Print the listing below in its entirety, character for character.

DATA SECTION |
-----

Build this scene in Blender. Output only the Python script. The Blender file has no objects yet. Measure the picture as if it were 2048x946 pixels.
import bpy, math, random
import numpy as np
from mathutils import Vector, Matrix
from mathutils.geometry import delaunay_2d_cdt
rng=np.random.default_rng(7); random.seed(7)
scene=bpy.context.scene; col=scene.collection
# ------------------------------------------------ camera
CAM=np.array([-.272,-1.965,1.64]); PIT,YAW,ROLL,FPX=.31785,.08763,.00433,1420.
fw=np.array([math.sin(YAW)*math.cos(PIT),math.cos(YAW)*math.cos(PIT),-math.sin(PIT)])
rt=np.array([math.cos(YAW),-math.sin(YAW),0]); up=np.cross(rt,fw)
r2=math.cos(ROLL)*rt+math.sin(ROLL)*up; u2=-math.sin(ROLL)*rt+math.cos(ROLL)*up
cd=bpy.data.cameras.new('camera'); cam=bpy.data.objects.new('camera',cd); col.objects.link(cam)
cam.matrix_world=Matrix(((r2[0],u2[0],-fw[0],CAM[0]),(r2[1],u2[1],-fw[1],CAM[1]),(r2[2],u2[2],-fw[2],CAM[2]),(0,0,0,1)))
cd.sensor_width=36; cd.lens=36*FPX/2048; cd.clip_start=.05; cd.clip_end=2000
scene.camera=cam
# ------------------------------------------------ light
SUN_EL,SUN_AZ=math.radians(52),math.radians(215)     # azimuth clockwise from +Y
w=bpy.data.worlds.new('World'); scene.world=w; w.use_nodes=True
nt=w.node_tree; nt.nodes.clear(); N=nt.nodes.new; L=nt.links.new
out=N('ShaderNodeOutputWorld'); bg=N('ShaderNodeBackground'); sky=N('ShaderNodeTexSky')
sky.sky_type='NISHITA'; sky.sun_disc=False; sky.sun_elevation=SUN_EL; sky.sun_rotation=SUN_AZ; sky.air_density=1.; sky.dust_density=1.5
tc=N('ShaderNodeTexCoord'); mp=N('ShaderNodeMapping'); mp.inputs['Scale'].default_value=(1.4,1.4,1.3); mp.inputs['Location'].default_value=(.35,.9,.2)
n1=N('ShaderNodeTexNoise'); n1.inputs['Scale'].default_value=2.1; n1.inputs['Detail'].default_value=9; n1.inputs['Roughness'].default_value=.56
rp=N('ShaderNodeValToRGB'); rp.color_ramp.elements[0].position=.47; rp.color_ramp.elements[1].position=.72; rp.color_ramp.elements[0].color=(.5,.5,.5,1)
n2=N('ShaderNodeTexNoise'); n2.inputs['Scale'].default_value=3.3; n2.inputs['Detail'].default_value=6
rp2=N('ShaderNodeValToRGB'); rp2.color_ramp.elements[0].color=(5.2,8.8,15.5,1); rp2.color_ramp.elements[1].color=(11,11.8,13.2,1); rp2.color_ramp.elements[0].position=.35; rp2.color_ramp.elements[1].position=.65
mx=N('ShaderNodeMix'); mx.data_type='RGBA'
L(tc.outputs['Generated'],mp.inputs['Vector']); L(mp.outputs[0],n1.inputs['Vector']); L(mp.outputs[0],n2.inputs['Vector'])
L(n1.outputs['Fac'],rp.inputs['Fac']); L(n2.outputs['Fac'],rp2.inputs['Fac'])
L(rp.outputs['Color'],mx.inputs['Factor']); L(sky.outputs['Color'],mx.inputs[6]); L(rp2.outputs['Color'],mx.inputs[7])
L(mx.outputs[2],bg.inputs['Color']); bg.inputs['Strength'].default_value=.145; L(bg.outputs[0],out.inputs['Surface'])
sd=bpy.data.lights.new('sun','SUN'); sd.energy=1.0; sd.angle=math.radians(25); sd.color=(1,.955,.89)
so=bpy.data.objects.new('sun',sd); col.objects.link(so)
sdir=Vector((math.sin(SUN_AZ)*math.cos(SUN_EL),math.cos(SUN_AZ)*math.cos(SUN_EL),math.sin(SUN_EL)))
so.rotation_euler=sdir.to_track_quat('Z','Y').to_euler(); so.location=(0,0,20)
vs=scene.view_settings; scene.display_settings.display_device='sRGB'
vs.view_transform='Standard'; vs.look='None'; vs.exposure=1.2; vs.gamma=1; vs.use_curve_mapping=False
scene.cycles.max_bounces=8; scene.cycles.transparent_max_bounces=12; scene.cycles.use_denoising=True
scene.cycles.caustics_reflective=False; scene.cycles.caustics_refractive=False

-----

RESULT BELOW |
Build this scene in Blender. Output only the Python script. The Blender file has no objects yet. Measure the picture as if it were 2048x946 pixels.
import bpy, math, random
import numpy as np
from mathutils import Vector, Matrix
from mathutils.geometry import delaunay_2d_cdt
rng=np.random.default_rng(7); random.seed(7)
scene=bpy.context.scene; col=scene.collection
# ------------------------------------------------ camera
CAM=np.array([-.272,-1.965,1.64]); PIT,YAW,ROLL,FPX=.31785,.08763,.00433,1420.
fw=np.array([math.sin(YAW)*math.cos(PIT),math.cos(YAW)*math.cos(PIT),-math.sin(PIT)])
rt=np.array([math.cos(YAW),-math.sin(YAW),0]); up=np.cross(rt,fw)
r2=math.cos(ROLL)*rt+math.sin(ROLL)*up; u2=-math.sin(ROLL)*rt+math.cos(ROLL)*up
cd=bpy.data.cameras.new('camera'); cam=bpy.data.objects.new('camera',cd); col.objects.link(cam)
cam.matrix_world=Matrix(((r2[0],u2[0],-fw[0],CAM[0]),(r2[1],u2[1],-fw[1],CAM[1]),(r2[2],u2[2],-fw[2],CAM[2]),(0,0,0,1)))
cd.sensor_width=36; cd.lens=36*FPX/2048; cd.clip_start=.05; cd.clip_end=2000
scene.camera=cam
# ------------------------------------------------ light
SUN_EL,SUN_AZ=math.radians(52),math.radians(215)     # azimuth clockwise from +Y
w=bpy.data.worlds.new('World'); scene.world=w; w.use_nodes=True
nt=w.node_tree; nt.nodes.clear(); N=nt.nodes.new; L=nt.links.new
out=N('ShaderNodeOutputWorld'); bg=N('ShaderNodeBackground'); sky=N('ShaderNodeTexSky')
sky.sky_type='NISHITA'; sky.sun_disc=False; sky.sun_elevation=SUN_EL; sky.sun_rotation=SUN_AZ; sky.air_density=1.; sky.dust_density=1.5
tc=N('ShaderNodeTexCoord'); mp=N('ShaderNodeMapping'); mp.inputs['Scale'].default_value=(1.4,1.4,1.3); mp.inputs['Location'].default_value=(.35,.9,.2)
n1=N('ShaderNodeTexNoise'); n1.inputs['Scale'].default_value=2.1; n1.inputs['Detail'].default_value=9; n1.inputs['Roughness'].default_value=.56
rp=N('ShaderNodeValToRGB'); rp.color_ramp.elements[0].position=.47; rp.color_ramp.elements[1].position=.72; rp.color_ramp.elements[0].color=(.5,.5,.5,1)
n2=N('ShaderNodeTexNoise'); n2.inputs['Scale'].default_value=3.3; n2.inputs['Detail'].default_value=6
rp2=N('ShaderNodeValToRGB'); rp2.color_ramp.elements[0].color=(5.2,8.8,15.5,1); rp2.color_ramp.elements[1].color=(11,11.8,13.2,1); rp2.color_ramp.elements[0].position=.35; rp2.color_ramp.elements[1].position=.65
mx=N('ShaderNodeMix'); mx.data_type='RGBA'
L(tc.outputs['Generated'],mp.inputs['Vector']); L(mp.outputs[0],n1.inputs['Vector']); L(mp.outputs[0],n2.inputs['Vector'])
L(n1.outputs['Fac'],rp.inputs['Fac']); L(n2.outputs['Fac'],rp2.inputs['Fac'])
L(rp.outputs['Color'],mx.inputs['Factor']); L(sky.outputs['Color'],mx.inputs[6]); L(rp2.outputs['Color'],mx.inputs[7])
L(mx.outputs[2],bg.inputs['Color']); bg.inputs['Strength'].default_value=.145; L(bg.outputs[0],out.inputs['Surface'])
sd=bpy.data.lights.new('sun','SUN'); sd.energy=1.0; sd.angle=math.radians(25); sd.color=(1,.955,.89)
so=bpy.data.objects.new('sun',sd); col.objects.link(so)
sdir=Vector((math.sin(SUN_AZ)*math.cos(SUN_EL),math.cos(SUN_AZ)*math.cos(SUN_EL),math.sin(SUN_EL)))
so.rotation_euler=sdir.to_track_quat('Z','Y').to_euler(); so.location=(0,0,20)
vs=scene.view_settings; scene.display_settings.display_device='sRGB'
vs.view_transform='Standard'; vs.look='None'; vs.exposure=1.2; vs.gamma=1; vs.use_curve_mapping=False
scene.cycles.max_bounces=8; scene.cycles.transparent_max_bounces=12; scene.cycles.use_denoising=True
scene.cycles.caustics_reflective=False; scene.cycles.caustics_refractive=False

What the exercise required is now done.